Women in Trouble: The Twelve Rooms of the Nile

The Twelve Rooms of the Nile
Enid Shomer
Simon and Schuster, August 2012
464 pages

In 1873, newlyweds Henry and Clover Adams hired a dahabiyah to sail down the Nile, past the ancient temples and ruins from Philae to Abu Simbel. As Natalie Dykstra writes in her biography of Clover Adams (reviewed for the Ploughshares blog here),  “Clover made an important transition on the Nile…It was as if she herself had risen to a new dawn.”

Consulting the same Murray guidebook, and on the brink of their own “new dawn,” Gustave Flaubert and Florence Nightingale made a similar trek through Egypt twenty years before the Adams honeymoon. Though records suggest Flaubert and Nightingale might have at most glimpsed one other from separate boats, in The Twelve Rooms of the Nile, the gorgeous debut novel by Enid Shomer, a poet and winner of the Iowa Fiction Prize, the two do meet, and a brief but ardent friendship sparks between them—at a time before Flaubert became the father of the modern novel and Nightingale the mother of modern nursing. At a time, as Shomer puts it, when they lived “both of them with the candor and intensity of the condemned… condemned to live as either a misfit or a failure.”

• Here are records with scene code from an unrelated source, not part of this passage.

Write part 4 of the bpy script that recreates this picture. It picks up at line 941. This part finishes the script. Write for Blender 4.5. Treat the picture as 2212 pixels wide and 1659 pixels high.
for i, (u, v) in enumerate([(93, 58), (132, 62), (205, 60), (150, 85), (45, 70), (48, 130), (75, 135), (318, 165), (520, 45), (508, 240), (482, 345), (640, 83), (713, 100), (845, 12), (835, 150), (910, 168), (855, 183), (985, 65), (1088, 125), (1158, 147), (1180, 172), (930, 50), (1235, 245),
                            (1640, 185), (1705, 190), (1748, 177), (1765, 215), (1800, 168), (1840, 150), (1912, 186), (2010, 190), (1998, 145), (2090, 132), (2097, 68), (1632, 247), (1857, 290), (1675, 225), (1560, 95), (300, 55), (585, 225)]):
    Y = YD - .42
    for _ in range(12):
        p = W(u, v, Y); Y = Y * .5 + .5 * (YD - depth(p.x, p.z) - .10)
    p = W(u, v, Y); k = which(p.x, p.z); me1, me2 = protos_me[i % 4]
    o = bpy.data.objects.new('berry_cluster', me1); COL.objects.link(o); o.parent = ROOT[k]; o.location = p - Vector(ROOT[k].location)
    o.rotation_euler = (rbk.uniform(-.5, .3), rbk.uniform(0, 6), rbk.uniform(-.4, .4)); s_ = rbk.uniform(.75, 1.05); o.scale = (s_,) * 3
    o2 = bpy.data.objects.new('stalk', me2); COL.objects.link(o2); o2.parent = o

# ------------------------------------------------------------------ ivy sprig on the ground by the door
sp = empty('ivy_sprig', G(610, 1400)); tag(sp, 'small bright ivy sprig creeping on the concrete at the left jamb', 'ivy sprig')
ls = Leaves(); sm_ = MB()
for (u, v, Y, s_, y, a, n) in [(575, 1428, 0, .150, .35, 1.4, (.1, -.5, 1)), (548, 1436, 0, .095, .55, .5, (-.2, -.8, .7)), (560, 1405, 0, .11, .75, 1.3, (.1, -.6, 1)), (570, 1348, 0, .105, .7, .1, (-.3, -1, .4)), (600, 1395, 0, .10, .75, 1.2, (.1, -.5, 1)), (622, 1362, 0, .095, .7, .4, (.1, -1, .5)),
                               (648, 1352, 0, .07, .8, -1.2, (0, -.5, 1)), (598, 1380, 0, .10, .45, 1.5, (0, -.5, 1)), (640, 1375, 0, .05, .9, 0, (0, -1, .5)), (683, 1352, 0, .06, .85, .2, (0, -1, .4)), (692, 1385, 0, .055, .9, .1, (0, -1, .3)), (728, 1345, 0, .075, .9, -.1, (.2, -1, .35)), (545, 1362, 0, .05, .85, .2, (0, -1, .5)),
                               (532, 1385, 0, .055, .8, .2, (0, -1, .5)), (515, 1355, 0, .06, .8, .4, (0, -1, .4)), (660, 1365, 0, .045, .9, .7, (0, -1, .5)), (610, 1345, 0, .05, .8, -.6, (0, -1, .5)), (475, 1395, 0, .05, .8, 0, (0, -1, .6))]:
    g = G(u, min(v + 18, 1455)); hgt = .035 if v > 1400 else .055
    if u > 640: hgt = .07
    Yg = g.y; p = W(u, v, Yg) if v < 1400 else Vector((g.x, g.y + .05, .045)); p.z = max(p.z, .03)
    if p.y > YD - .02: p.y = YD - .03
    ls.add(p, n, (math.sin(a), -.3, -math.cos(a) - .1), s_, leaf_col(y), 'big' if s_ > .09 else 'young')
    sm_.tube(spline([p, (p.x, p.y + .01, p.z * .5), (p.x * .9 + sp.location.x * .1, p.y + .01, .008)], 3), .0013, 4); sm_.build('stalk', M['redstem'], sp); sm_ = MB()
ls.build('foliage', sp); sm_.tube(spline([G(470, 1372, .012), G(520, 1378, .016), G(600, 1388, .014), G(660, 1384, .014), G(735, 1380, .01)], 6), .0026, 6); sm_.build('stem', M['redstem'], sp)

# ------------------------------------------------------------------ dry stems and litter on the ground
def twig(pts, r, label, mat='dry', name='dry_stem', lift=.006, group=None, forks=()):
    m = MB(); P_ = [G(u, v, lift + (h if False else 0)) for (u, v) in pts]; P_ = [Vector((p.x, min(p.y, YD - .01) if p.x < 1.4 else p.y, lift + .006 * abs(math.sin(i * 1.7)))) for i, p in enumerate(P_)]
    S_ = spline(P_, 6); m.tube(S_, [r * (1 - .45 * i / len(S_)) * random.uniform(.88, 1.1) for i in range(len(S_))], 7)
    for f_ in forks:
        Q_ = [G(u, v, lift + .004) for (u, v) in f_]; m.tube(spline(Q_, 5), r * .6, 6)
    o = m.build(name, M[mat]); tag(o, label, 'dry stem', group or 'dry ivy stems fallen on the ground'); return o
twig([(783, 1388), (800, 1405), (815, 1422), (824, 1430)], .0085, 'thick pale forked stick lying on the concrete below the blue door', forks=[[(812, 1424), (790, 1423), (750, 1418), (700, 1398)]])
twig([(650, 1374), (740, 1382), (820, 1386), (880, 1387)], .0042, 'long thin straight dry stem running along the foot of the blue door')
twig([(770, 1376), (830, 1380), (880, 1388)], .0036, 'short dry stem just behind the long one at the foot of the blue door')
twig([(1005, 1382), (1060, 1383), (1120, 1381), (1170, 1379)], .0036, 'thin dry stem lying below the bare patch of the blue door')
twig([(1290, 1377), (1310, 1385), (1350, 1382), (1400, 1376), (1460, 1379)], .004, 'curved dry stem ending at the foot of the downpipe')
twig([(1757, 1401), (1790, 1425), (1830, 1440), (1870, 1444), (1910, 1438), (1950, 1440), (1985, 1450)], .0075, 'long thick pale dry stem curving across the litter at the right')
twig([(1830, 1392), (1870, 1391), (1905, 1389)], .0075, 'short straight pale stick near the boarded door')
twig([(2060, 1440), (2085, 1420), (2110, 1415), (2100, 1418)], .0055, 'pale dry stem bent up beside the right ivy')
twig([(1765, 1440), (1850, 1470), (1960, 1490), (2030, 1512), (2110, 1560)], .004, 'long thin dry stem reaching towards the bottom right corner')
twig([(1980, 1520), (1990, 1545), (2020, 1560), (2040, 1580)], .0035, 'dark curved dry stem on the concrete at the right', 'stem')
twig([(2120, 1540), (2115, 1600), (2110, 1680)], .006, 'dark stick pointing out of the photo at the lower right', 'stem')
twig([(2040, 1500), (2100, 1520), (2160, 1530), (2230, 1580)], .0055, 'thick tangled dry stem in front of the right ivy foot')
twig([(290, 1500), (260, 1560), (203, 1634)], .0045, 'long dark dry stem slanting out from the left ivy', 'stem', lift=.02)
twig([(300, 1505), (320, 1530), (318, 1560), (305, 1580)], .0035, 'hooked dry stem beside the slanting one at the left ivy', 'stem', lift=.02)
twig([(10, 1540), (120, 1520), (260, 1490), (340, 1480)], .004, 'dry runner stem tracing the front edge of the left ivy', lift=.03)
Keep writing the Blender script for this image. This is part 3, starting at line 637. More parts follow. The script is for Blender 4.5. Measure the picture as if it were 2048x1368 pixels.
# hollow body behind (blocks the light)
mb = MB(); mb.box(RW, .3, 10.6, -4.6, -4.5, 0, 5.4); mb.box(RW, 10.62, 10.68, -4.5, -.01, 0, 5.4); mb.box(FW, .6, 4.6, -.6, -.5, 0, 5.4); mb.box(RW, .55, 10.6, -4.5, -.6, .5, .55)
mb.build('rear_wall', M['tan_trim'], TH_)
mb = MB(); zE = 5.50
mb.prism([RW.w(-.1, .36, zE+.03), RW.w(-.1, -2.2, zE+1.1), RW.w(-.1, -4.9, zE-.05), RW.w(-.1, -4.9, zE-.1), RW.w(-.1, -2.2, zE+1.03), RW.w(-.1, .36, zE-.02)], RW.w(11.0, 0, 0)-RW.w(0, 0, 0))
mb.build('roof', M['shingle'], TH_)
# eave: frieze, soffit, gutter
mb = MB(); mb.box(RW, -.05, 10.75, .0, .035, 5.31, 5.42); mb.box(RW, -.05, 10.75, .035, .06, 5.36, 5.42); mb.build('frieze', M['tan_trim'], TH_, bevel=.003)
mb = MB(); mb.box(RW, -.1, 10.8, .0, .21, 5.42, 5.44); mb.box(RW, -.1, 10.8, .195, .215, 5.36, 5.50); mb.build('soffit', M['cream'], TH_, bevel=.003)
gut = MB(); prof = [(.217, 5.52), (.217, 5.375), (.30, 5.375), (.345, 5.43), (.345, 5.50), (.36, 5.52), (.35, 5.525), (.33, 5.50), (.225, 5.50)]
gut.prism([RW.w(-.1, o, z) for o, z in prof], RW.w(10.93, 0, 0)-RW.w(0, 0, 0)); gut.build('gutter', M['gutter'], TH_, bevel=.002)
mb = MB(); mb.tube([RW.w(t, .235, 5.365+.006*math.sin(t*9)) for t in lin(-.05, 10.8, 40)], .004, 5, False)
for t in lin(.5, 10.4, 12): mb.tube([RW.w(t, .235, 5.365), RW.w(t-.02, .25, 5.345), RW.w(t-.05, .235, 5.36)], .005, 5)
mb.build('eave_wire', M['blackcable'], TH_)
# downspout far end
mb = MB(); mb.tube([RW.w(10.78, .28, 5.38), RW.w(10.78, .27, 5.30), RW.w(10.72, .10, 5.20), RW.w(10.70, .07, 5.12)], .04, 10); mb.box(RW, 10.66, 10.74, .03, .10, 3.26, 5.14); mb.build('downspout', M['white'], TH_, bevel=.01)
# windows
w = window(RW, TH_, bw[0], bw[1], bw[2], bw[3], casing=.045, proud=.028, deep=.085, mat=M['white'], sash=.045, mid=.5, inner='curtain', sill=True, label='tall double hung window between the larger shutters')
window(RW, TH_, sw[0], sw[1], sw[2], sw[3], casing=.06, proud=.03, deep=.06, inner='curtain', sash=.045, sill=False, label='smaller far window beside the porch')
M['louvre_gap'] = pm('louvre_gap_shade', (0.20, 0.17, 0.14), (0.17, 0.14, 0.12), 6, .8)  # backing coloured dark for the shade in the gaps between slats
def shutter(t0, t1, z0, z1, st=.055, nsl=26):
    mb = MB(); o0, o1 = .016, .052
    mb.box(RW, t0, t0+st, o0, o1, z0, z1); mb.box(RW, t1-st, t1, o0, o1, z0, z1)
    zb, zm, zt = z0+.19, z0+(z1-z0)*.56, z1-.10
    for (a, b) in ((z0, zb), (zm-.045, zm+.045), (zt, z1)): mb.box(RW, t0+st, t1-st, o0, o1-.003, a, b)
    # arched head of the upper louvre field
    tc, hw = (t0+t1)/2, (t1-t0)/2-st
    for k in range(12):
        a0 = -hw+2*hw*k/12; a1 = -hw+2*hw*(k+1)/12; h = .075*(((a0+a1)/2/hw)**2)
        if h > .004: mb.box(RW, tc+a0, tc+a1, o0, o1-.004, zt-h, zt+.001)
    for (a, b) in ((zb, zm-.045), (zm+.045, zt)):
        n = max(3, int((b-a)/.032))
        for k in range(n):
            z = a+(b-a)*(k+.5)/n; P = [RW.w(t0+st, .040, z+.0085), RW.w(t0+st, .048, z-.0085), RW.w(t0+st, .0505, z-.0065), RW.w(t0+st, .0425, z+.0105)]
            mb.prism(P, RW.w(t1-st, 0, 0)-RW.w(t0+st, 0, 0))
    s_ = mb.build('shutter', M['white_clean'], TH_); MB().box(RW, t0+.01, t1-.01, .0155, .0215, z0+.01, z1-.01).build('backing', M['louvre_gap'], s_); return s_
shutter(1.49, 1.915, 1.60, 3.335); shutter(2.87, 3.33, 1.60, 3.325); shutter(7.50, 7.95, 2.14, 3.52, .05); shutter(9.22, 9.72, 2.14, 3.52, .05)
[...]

Shomer plumbs the uglier “corners of the soul,” capturing Flo’s priggishness and Gustave’s dissipation—and the unchecked Eurocentrism of both—with compassion and humor. Strapped with frustrated ambitions, both are occasionally unlikable, and their friendship doesn’t start easily: Flo is self-righteous and Gustave, insincere. Though he doesn’t feel any romantic love for his “Rossignol,” Gustave still daydreams about her breasts “with nipples, he guessed, the color of stewed prunes”; and as befits a Victorian virgin, Flo’s body was “a small Antarctica, where she didn’t trespass.” “Each time they met, they had to reestablish their footing, treading carefully,” Gustave thinks. “So exhausting, so much precision required!” Shomer skillfully calibrates these difficult figures—outsiders at home and outsiders abroad—into a wonderfully complicated and passionate friendship.

Gustave is in Egypt to flee the “gingerbread morality” that bedevils him in Rouen, while Flo is trying to escape her family, “the blood mob,” at Embley Park. During their cruise, Flo and Gustave are freed from the bourgeois demands of the class they both loathe—but which nonetheless makes their luxurious adventures possible. Sometimes they rebel against their affluence (“We are both prisoners of our privilege,” Gustave declares), and sometimes they embody it (“Egypt would be an exquisite country were it not for the Egyptians who lived there,” Flo thinks).

As a result, The Twelve Rooms of the Nile is a fascinating and intelligent exploration of class during the age of colonialism—especially well developed is Flo’s uncomfortable yet affectionate rapport with her servant, Trout—but the high-minded worldliness of Shomer’s privileged tourists, and their ambivalence toward the wealth that makes their travel possible, will surely resonate with postcolonial readers. From Flo’s rapturous vision of God’s call to service, to Gustave’s raki-fueled benders in Egyptian brothels, Shomer depicts a strange and erotic nineteenth century that, despite its exotic setting, looks remarkably like our own.